Rapping as an ex-mech soldier-turned-freelance rhyme mercenary gives Del an excuse to work in words like "hyperwarp" and "parsecs" and "nanoseconds" and "psychotropics" into his verses—all words that sound great in a rap song. Hearing him rhyme "digital," "citadel," "critical," and "pivotal" in the same bar ("Things You Can Do") is one of rap's purest highs. And crucially, Del doesn't sound like one of those rappers that try to cram fifty-two polysyllabic words in one line, as if using as many Big Words as you can makes you a good rapper. He's just being Del, the nerdy (but not a nerd!) badass rapper who fights aliens in intergalactic rap battles while sounding cool as fuck.

43. t.i.
KING
(2006)

It's tempting to say that if it weren't for "What You Know" T.I.'s career wouldn't have shot into the stratosphere, but the rest of King proves that Clifford Harris was already well on his way to appearing in Ridley Scott movies and topping the Billboard charts, even if his Roberta Flack-interpolating behemoth never existed. Revisiting King, "What You Know" still shines as brightly, but what's most striking about T.I.'s fourth full-length is how well it synthesizes the styles T.I. had been working on since I'm Serious, and how on subsequent albums, he would return to the templates perfected and erected on King, albeit unable to recapture the dirt-under-the-nails scowl and snot-nosed unrespectability that infused songs like "I'm Straight," where he sounds almost repulsed by the prospect of being a pop star: "You can keep the game and the fame, the haters and the lames/ Just gimme some cocaine and somewhere I can slang."

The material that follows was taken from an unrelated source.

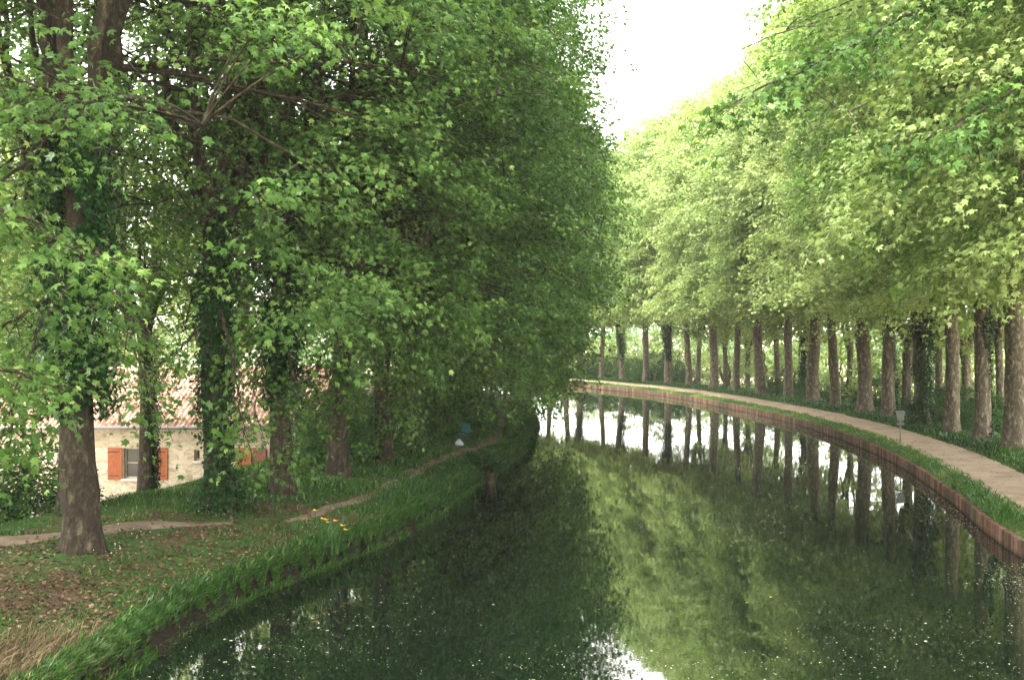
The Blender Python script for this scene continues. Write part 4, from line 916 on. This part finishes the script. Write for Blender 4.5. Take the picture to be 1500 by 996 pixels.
props(link('leaf_litter', leaves('litter', kq, np.c_[rs.normal(0, .3, (n, 2)), np.ones(n)], np.c_[rs.normal(0, 1, (n, 2)), np.zeros(n)], rs.uniform(.04, .10, n), rs.uniform(.2, 1, n), T_TRI), M['litter']), 'scattered dry leaves along both edges of the towpath', 'leaf litter', kind='stuff')
# white wild flowers
cl = [(-7.6, 19.0, .5), (-6.4, 21.6, .7), (-6.9, 17.7, .4), (-4.9, 29.0, .8), (-4.3, 30.5, 1.0), (-3.6, 27.3, .5), (-4.0, 25.5, .6), (-9.4, 21.5, .6), (-11.5, 22.0, .7)]
P = np.concatenate([np.c_[rs.normal(a, s*.6, 28), rs.normal(b_, s*.5, 28), np.zeros(28)] for a, b_, s in cl]); P[:, 2] = ground_z(P[:, :2])+rs.uniform(.1, .35, len(P)); n = len(P)
props(link('wildflowers', leaves('petals', P, np.c_[rs.normal(0, .5, (n, 2)), np.ones(n)], rs.normal(0, 1, (n, 3)), rs.uniform(.015, .036, n), rs.rand(n), T_DIA), M['white_petal']), 'tiny white wildflowers dotted in the left bank grass', 'wildflowers', kind='stuff')
# floating debris
n = 42000; u = rs.uniform(0, 1, n)**1.5; y = 11+85*u; iL = np.clip(np.searchsorted(LE[:330, 1], np.minimum(y, 75)), 0, 329)
xl = np.interp(y, LE[:380, 1], LE[:380, 0]); xr = np.interp(y, RE[:480, 1], RE[:480, 0]); v = rs.uniform(0, 1, n); v = np.where(rs.rand(n) < .28, 1-.10*rs.rand(n)**1.5, v)
x = xl+.1+(xr-xl-.25)*v; keep = rs.uniform(0, 1, n) < np.clip(.12+.6*vn(x, y, .35, 71)+.7*vn(x, y, 1.4, 72)+.5*(v > .92), .03, 1)
x, y = x[keep], y[keep]; n = len(x); sz = rs.uniform(.008, .028, n)+.05*(rs.rand(n) < .04)*rs.rand(n)
P = np.c_[x, y, np.full(n, .006)]
props(link('floating_debris', leaves('flecks', P, np.c_[np.zeros((n, 2)), np.ones(n)]+rs.normal(0, .03, (n, 3)), np.c_[rs.normal(0, 1, (n, 2)), np.zeros(n)], sz+.0003*y, rs.rand(n), (T_DIA[0]*np.array([1, 1, .05]), T_DIA[1][:, ::-1])), M['scum']), 'pale specks of leaf and pollen drifting on the canal', 'floating debris', kind='stuff')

King has the best versions of every kind of T.I. song: the Mannie Fresh Trunk-Rattler ("Top Back"), the Bankhead Anthem ("Bankhead," duh), the Produced By An East Coast Producer Doing A "Southern" Beat song (the pair of Just Blaze tracks "King Back" and "I'm Talking to You"), the Unexpected Left-Field Collaboration ("Goodlife," with Common). Hell, even the songs for the ladies are charming. King is the sound of a monarch assuming his throne and donning his crown—or in T.I.'s case, his almost-falling-off fitted cap.